▸ **REQUEST**
Read through the records below and copy each line that uses the word "this".

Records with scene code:

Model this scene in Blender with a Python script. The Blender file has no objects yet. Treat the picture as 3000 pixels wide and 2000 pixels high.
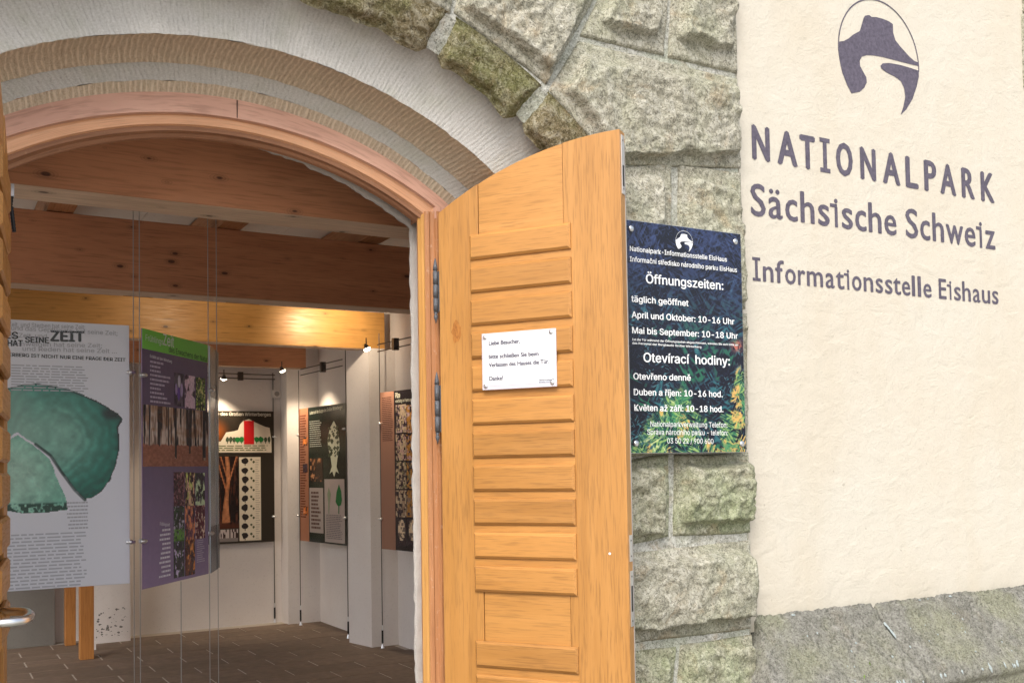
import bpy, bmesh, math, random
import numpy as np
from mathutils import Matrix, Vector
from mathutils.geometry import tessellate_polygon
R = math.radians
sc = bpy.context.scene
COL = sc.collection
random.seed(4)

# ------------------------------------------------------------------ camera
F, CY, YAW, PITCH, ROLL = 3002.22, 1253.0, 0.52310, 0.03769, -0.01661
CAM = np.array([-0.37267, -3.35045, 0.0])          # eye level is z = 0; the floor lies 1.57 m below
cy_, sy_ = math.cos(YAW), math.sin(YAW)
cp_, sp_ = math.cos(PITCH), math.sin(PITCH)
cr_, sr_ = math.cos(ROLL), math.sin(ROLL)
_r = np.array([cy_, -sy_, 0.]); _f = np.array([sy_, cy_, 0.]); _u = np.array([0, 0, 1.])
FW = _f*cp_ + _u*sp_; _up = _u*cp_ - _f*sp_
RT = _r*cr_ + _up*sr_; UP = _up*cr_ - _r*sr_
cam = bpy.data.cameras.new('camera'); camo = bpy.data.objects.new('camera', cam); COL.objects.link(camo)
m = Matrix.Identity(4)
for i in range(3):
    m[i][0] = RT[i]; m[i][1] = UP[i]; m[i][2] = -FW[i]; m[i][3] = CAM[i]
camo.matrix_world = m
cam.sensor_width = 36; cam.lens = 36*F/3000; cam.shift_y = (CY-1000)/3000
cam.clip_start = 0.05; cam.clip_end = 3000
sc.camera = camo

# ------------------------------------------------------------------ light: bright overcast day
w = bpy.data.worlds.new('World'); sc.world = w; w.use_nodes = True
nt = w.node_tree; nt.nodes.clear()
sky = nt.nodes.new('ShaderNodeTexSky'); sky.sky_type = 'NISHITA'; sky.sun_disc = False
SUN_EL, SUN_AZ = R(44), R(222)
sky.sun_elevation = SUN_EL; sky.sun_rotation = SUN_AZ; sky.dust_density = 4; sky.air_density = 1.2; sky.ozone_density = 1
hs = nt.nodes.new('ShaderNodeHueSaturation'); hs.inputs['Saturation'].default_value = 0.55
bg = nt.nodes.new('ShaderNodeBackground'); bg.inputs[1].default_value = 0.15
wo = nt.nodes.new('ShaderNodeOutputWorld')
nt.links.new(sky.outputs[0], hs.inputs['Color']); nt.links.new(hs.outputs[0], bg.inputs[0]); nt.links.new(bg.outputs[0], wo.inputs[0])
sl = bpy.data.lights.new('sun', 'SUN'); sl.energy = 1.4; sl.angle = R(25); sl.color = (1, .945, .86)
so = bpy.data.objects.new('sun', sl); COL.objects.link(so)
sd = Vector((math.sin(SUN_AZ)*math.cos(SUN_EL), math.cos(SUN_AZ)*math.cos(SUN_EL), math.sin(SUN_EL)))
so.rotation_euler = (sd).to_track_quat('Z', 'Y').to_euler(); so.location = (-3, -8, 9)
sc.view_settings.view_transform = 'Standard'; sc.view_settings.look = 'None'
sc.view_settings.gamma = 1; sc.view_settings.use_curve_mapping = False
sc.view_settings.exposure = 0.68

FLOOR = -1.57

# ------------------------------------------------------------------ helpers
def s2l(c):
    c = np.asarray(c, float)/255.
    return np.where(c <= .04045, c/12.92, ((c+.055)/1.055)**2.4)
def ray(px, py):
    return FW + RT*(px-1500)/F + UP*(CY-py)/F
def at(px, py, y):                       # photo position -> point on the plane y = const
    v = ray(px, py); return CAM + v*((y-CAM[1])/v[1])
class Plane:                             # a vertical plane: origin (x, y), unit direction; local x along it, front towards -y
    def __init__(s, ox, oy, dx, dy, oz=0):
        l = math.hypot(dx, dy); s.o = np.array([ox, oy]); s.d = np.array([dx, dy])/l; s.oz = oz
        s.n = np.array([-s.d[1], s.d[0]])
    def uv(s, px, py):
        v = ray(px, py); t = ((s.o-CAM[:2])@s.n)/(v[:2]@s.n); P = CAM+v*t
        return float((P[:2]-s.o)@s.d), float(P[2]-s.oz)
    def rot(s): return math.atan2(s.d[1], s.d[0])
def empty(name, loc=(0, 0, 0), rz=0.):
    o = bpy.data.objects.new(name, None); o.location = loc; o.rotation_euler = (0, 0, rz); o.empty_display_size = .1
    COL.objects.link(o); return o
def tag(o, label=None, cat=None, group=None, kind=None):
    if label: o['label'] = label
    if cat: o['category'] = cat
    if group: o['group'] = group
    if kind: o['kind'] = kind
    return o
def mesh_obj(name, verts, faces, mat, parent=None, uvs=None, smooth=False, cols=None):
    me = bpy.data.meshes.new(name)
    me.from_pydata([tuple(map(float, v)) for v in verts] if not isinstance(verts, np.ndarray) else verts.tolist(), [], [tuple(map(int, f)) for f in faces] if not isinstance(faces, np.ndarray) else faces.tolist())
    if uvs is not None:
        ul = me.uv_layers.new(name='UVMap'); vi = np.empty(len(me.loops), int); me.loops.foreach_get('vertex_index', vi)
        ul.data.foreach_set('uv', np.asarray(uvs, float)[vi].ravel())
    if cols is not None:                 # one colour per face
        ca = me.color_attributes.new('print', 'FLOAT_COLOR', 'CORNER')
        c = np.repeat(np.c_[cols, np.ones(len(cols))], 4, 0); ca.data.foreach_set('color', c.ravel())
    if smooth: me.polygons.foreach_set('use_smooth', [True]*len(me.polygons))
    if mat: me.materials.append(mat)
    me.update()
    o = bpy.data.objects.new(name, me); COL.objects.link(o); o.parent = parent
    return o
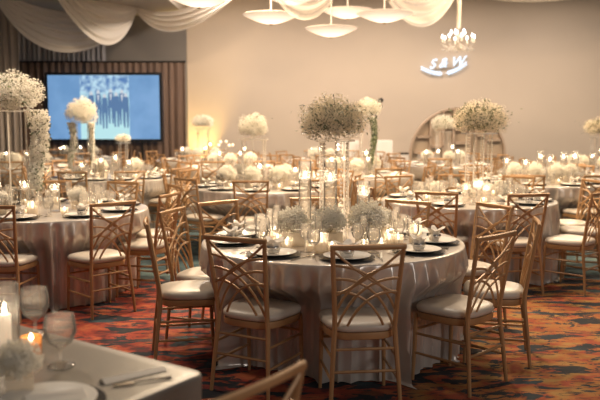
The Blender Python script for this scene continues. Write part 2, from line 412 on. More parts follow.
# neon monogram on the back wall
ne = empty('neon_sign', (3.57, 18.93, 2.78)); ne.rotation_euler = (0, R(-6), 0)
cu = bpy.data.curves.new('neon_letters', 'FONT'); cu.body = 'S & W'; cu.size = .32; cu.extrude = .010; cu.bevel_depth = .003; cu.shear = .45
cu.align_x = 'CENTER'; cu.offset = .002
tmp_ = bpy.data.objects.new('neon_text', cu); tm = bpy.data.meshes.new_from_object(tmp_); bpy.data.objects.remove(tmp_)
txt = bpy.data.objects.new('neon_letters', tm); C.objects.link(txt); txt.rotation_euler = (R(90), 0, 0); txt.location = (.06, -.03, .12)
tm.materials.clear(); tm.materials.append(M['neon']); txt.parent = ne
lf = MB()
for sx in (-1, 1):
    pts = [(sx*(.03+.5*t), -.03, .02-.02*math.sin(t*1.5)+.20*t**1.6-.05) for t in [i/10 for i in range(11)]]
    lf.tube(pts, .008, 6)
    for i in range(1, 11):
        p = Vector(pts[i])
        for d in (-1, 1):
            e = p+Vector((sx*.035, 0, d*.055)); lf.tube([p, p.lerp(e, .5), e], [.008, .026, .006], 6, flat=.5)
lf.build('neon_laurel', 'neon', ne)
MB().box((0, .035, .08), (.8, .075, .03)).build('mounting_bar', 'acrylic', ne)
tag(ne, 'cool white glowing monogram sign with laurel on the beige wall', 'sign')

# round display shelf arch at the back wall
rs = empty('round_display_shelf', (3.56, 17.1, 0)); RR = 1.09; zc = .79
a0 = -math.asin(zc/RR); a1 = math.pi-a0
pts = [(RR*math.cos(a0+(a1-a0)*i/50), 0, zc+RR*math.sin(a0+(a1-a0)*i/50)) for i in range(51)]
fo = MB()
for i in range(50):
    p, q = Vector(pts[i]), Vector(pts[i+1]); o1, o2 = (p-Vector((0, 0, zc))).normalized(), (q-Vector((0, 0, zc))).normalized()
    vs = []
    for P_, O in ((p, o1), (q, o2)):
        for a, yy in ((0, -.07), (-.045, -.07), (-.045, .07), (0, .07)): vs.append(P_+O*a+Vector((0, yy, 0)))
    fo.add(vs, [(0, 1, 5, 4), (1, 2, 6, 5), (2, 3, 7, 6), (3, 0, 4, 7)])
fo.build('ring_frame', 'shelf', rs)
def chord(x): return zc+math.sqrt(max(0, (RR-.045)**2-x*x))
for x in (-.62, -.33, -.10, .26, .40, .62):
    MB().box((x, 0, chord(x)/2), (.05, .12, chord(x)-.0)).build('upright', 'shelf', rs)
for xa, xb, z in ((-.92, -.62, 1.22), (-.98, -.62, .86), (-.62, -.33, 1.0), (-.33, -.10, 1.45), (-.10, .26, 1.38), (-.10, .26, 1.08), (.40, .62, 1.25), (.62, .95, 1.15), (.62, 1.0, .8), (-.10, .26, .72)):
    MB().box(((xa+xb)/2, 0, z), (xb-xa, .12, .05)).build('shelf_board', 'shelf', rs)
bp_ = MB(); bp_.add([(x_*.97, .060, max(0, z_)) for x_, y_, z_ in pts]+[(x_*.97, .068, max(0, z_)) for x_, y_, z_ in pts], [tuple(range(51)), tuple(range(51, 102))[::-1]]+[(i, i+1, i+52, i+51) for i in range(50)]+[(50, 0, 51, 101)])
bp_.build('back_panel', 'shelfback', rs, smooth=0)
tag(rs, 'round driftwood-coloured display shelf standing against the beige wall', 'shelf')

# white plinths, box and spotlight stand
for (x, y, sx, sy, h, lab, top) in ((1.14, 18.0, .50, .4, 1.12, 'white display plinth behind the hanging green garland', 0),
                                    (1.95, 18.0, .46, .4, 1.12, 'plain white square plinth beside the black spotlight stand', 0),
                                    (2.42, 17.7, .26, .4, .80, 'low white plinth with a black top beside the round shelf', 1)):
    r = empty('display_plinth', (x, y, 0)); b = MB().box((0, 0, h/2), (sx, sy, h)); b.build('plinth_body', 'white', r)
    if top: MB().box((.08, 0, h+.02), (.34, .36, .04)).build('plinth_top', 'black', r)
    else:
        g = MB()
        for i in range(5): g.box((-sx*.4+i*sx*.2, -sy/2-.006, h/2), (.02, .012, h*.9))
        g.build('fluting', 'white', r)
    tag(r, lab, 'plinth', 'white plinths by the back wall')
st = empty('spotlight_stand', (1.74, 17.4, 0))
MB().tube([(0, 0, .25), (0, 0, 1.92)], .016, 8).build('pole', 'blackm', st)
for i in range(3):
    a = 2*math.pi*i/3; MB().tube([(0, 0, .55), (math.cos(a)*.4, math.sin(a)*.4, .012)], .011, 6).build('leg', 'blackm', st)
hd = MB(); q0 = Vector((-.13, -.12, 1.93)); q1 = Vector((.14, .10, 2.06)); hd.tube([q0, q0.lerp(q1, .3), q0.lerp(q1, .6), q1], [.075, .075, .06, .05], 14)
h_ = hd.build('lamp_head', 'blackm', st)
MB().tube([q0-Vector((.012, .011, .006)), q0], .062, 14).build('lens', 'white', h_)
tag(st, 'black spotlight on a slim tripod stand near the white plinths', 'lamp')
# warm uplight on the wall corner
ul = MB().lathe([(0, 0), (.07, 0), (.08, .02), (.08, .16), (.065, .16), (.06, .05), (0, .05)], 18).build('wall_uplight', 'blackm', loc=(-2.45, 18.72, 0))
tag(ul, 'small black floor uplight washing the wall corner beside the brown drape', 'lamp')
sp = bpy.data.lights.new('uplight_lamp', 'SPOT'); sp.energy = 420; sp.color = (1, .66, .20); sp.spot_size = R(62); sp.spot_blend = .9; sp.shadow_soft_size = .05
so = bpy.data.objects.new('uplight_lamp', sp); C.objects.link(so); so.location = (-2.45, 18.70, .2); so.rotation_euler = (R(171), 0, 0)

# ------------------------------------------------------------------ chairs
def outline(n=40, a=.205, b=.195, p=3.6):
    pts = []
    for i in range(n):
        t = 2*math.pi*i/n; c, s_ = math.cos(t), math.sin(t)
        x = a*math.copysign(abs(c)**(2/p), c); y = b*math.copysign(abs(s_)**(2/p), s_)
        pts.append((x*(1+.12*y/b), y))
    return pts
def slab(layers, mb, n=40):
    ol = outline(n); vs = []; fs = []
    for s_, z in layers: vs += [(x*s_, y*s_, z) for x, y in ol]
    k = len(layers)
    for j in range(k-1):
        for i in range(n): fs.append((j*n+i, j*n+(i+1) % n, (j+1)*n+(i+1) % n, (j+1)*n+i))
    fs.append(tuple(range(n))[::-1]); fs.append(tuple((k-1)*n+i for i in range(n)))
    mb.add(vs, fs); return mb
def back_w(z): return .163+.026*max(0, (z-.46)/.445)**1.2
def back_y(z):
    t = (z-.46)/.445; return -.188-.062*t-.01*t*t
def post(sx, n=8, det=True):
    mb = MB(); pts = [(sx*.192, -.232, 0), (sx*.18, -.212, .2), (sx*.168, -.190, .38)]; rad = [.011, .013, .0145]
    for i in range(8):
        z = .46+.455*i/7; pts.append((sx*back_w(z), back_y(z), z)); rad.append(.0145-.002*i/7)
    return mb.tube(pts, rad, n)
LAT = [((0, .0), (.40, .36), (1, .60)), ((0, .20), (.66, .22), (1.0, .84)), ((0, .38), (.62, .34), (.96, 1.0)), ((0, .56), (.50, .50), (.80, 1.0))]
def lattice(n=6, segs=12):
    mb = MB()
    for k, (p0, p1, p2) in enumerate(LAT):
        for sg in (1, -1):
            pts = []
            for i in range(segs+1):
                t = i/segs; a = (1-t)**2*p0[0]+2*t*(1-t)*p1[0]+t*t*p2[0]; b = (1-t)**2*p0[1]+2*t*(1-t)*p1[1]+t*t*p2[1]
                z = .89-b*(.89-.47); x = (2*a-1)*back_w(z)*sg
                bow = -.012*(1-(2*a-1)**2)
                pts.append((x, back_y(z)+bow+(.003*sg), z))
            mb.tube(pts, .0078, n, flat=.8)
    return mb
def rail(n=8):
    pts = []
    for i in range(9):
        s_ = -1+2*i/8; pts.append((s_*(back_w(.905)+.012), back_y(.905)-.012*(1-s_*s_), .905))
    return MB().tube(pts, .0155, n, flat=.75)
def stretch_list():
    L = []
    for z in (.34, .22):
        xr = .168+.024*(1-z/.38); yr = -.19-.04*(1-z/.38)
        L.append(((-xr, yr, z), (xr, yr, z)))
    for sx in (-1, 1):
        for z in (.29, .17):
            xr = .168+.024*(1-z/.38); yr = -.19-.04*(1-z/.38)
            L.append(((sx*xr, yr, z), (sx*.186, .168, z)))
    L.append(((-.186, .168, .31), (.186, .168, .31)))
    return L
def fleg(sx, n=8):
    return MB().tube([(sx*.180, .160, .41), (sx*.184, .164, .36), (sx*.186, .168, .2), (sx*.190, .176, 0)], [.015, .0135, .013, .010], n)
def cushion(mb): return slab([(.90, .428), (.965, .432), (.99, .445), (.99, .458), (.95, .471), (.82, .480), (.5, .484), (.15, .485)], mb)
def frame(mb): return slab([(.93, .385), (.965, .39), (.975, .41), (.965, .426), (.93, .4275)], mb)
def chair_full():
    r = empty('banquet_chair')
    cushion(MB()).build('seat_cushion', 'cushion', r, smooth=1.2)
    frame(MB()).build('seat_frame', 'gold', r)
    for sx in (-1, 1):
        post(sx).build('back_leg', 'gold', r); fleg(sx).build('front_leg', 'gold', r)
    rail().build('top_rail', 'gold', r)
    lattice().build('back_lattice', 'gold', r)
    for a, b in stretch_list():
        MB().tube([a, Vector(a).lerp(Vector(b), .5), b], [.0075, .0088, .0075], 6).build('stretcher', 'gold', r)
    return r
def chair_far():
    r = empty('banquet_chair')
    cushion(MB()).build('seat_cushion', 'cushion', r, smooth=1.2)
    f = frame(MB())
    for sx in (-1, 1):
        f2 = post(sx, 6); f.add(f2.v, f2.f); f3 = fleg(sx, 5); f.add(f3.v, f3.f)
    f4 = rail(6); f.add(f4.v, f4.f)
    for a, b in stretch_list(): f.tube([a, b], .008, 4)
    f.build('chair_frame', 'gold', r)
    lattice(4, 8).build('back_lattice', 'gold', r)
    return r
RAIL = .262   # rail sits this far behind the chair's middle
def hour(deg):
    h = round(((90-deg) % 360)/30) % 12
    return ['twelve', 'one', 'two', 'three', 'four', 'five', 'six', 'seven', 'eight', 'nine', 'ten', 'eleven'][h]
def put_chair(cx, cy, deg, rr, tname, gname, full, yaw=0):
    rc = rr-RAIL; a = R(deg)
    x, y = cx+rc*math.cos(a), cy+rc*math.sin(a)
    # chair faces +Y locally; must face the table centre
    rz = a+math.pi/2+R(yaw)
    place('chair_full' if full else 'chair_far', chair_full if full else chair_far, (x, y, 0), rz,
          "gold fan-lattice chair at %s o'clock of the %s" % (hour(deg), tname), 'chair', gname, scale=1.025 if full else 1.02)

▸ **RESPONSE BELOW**
Model this scene in Blender with a Python script. The Blender file has no objects yet. Treat the picture as 3000 pixels wide and 2000 pixels high.
The Blender Python script for this scene continues. Write part 2, from line 412 on. More parts follow.
RAIL = .262   # rail sits this far behind the chair's middle